## WORK TO BE COMPLETED
The lines to extract run from the first line of the material below to the line containing "8], [M_WD], far_disp)", both included; leave the pictures behind.

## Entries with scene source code
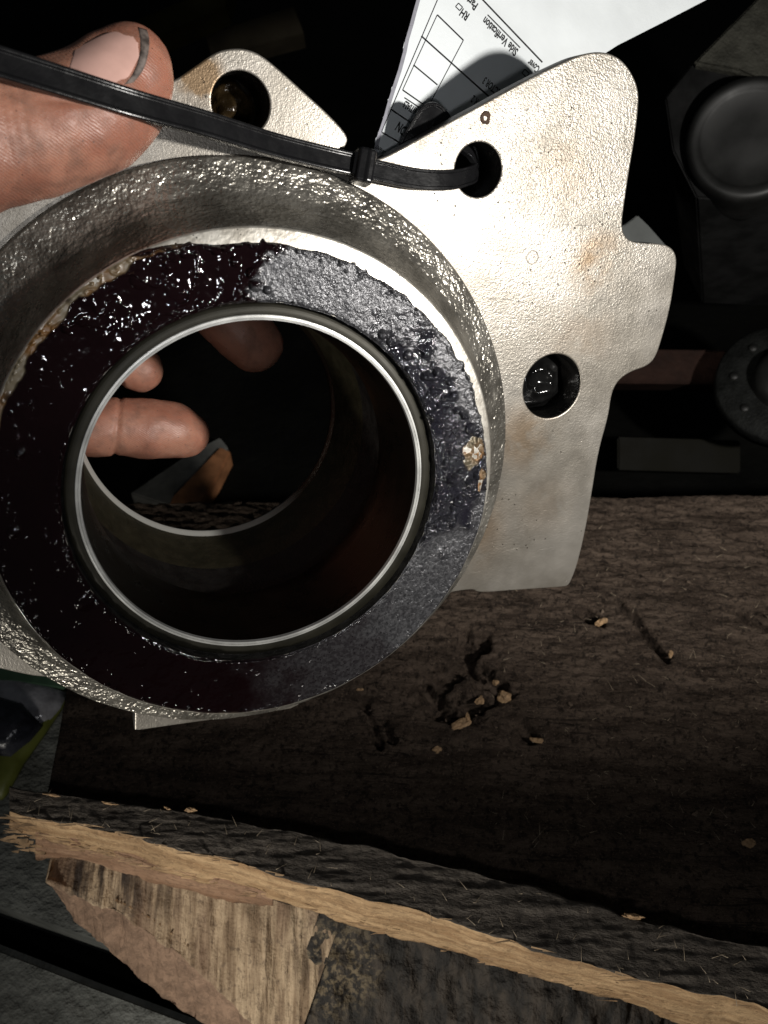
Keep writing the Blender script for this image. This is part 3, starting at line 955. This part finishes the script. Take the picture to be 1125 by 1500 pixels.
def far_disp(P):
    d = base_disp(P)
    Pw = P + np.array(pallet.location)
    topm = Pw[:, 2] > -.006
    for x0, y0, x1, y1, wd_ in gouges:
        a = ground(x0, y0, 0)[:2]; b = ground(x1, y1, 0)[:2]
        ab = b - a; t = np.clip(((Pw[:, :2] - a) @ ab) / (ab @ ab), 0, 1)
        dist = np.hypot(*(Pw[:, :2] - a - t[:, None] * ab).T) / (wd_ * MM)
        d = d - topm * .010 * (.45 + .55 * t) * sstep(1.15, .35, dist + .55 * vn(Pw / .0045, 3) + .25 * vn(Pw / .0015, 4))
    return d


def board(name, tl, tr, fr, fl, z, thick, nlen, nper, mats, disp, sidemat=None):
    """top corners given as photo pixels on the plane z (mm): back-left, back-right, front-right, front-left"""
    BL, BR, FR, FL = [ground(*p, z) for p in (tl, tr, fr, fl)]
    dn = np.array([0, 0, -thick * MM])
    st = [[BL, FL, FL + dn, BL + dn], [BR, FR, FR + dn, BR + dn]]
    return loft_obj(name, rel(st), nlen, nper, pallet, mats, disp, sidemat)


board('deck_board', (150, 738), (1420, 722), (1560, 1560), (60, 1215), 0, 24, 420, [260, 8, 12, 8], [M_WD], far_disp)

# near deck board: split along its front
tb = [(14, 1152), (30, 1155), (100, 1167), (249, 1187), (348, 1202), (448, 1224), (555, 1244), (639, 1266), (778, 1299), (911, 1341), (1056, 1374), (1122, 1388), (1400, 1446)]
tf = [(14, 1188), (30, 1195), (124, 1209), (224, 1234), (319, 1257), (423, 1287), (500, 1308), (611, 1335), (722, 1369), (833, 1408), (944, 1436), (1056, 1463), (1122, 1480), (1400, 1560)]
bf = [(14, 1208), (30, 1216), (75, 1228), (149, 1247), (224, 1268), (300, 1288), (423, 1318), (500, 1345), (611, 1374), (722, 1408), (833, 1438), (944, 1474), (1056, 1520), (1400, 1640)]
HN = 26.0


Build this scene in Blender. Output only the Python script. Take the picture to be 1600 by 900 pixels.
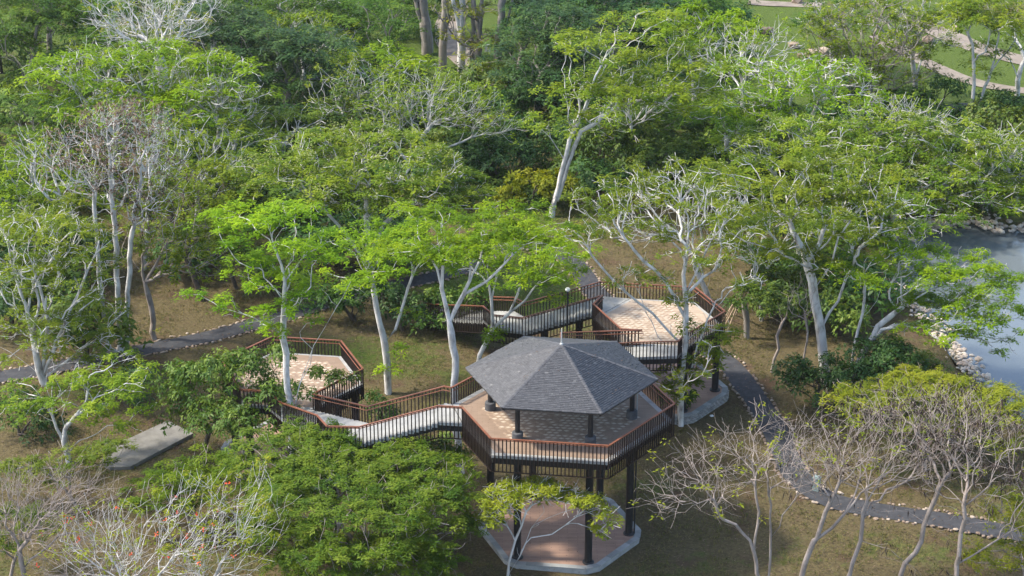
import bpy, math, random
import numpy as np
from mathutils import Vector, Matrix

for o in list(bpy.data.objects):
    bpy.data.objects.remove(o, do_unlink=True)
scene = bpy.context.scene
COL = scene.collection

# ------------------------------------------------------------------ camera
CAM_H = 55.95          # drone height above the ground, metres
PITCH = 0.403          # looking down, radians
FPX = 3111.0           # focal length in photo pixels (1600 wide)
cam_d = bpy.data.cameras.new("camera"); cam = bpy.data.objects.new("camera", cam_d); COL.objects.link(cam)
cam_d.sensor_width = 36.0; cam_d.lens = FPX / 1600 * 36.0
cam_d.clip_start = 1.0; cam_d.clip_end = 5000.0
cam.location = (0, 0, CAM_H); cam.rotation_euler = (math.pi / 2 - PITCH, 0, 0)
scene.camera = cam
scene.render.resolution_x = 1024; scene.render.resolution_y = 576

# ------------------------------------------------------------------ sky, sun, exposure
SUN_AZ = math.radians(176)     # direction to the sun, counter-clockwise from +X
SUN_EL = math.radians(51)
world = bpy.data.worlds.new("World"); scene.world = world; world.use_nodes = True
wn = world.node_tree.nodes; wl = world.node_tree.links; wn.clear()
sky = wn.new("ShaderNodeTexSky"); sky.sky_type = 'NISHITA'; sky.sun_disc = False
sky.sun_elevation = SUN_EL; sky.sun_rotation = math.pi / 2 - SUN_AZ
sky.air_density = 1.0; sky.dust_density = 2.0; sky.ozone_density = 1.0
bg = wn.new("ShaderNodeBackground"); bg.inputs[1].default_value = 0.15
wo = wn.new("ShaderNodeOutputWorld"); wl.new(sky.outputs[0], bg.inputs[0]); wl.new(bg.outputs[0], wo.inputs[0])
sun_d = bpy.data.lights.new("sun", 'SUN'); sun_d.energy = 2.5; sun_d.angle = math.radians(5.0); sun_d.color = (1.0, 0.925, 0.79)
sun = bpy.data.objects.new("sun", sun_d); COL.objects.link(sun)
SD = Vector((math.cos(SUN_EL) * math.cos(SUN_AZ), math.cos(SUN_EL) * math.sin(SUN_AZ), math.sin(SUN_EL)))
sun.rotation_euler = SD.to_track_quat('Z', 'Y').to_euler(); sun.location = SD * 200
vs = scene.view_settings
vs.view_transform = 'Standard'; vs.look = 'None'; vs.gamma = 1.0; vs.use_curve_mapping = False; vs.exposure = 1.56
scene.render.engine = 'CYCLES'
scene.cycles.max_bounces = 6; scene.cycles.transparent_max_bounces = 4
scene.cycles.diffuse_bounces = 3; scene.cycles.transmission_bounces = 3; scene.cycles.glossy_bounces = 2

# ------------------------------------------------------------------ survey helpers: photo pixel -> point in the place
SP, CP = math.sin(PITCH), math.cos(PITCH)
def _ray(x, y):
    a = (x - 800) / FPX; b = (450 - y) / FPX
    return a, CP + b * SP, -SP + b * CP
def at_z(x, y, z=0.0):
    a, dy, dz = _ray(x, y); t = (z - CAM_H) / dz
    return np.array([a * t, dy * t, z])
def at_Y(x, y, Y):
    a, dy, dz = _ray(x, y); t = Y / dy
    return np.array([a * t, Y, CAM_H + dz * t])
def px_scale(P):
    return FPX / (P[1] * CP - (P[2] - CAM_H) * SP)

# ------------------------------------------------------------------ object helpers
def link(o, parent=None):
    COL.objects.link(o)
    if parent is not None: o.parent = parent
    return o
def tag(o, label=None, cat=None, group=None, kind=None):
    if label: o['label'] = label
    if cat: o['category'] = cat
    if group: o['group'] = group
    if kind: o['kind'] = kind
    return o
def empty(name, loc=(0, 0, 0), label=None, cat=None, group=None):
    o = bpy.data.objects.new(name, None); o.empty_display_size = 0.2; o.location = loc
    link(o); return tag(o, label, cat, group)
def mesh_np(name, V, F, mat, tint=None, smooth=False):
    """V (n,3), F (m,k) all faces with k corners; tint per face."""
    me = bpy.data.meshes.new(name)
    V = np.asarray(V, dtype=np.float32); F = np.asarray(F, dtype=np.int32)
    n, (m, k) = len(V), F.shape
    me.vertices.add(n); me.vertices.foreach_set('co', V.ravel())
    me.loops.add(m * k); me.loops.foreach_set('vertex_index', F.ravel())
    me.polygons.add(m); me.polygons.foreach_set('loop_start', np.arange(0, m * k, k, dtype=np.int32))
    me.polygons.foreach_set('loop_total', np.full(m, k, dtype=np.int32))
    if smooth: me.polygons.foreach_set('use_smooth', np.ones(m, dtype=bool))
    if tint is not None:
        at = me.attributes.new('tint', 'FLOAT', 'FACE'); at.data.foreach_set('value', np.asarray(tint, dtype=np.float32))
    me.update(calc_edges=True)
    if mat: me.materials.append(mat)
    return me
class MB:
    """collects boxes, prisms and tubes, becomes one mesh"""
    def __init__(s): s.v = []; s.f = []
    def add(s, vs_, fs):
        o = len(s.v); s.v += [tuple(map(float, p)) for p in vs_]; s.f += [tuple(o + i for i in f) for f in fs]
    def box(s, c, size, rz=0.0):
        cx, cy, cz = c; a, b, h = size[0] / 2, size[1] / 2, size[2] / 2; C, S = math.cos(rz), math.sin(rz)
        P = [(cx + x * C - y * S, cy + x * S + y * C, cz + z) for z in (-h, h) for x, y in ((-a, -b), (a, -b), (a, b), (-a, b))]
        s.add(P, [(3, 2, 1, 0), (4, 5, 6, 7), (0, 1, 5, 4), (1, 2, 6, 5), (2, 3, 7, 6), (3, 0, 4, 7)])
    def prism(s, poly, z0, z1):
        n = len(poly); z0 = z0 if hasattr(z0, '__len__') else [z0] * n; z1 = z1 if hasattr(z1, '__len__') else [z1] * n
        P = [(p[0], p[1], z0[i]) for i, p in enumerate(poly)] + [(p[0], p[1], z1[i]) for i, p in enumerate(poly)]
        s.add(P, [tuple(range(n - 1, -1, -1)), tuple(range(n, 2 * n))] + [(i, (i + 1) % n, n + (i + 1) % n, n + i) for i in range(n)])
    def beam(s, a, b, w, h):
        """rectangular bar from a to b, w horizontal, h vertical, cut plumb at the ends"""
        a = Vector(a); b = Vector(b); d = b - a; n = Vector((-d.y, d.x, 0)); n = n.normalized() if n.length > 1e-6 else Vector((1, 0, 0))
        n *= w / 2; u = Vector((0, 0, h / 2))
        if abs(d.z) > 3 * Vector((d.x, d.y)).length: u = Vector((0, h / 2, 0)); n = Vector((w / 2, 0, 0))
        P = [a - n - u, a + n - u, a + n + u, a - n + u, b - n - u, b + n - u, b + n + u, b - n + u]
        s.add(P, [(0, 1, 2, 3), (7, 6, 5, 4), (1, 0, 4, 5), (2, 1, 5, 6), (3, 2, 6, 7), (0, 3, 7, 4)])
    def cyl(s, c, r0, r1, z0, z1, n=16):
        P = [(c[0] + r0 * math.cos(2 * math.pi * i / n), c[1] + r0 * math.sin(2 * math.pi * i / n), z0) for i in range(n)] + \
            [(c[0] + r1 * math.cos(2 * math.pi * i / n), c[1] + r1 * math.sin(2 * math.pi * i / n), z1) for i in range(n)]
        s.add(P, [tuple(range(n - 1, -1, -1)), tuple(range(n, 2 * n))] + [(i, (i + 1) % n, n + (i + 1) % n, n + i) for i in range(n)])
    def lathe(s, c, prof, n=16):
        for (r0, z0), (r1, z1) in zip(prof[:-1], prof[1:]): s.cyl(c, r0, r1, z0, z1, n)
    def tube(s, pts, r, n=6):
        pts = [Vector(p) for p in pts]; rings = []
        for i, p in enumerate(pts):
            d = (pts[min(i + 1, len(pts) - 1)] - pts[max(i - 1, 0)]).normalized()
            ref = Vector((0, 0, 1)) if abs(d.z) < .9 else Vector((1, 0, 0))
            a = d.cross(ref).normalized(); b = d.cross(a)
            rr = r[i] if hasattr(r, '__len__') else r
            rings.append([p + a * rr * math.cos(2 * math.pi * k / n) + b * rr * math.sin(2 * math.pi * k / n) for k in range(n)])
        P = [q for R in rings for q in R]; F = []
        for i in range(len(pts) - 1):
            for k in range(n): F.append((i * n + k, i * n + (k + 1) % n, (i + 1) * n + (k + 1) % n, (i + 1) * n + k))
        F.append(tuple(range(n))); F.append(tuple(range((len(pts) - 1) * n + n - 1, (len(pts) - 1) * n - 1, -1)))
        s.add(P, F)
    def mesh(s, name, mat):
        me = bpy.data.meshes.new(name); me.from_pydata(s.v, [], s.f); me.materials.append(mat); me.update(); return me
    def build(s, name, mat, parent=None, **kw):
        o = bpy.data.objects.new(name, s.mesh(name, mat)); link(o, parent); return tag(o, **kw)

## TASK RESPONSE
Keep writing the Blender script for this image. This is part 3, starting at line 955. This part finishes the script. Take the picture to be 1125 by 1500 pixels.
def far_disp(P):
    d = base_disp(P)
    Pw = P + np.array(pallet.location)
    topm = Pw[:, 2] > -.006
    for x0, y0, x1, y1, wd_ in gouges:
        a = ground(x0, y0, 0)[:2]; b = ground(x1, y1, 0)[:2]
        ab = b - a; t = np.clip(((Pw[:, :2] - a) @ ab) / (ab @ ab), 0, 1)
        dist = np.hypot(*(Pw[:, :2] - a - t[:, None] * ab).T) / (wd_ * MM)
        d = d - topm * .010 * (.45 + .55 * t) * sstep(1.15, .35, dist + .55 * vn(Pw / .0045, 3) + .25 * vn(Pw / .0015, 4))
    return d


def board(name, tl, tr, fr, fl, z, thick, nlen, nper, mats, disp, sidemat=None):
    """top corners given as photo pixels on the plane z (mm): back-left, back-right, front-right, front-left"""
    BL, BR, FR, FL = [ground(*p, z) for p in (tl, tr, fr, fl)]
    dn = np.array([0, 0, -thick * MM])
    st = [[BL, FL, FL + dn, BL + dn], [BR, FR, FR + dn, BR + dn]]
    return loft_obj(name, rel(st), nlen, nper, pallet, mats, disp, sidemat)


board('deck_board', (150, 738), (1420, 722), (1560, 1560), (60, 1215), 0, 24, 420, [260, 8, 12, 8], [M_WD], far_disp)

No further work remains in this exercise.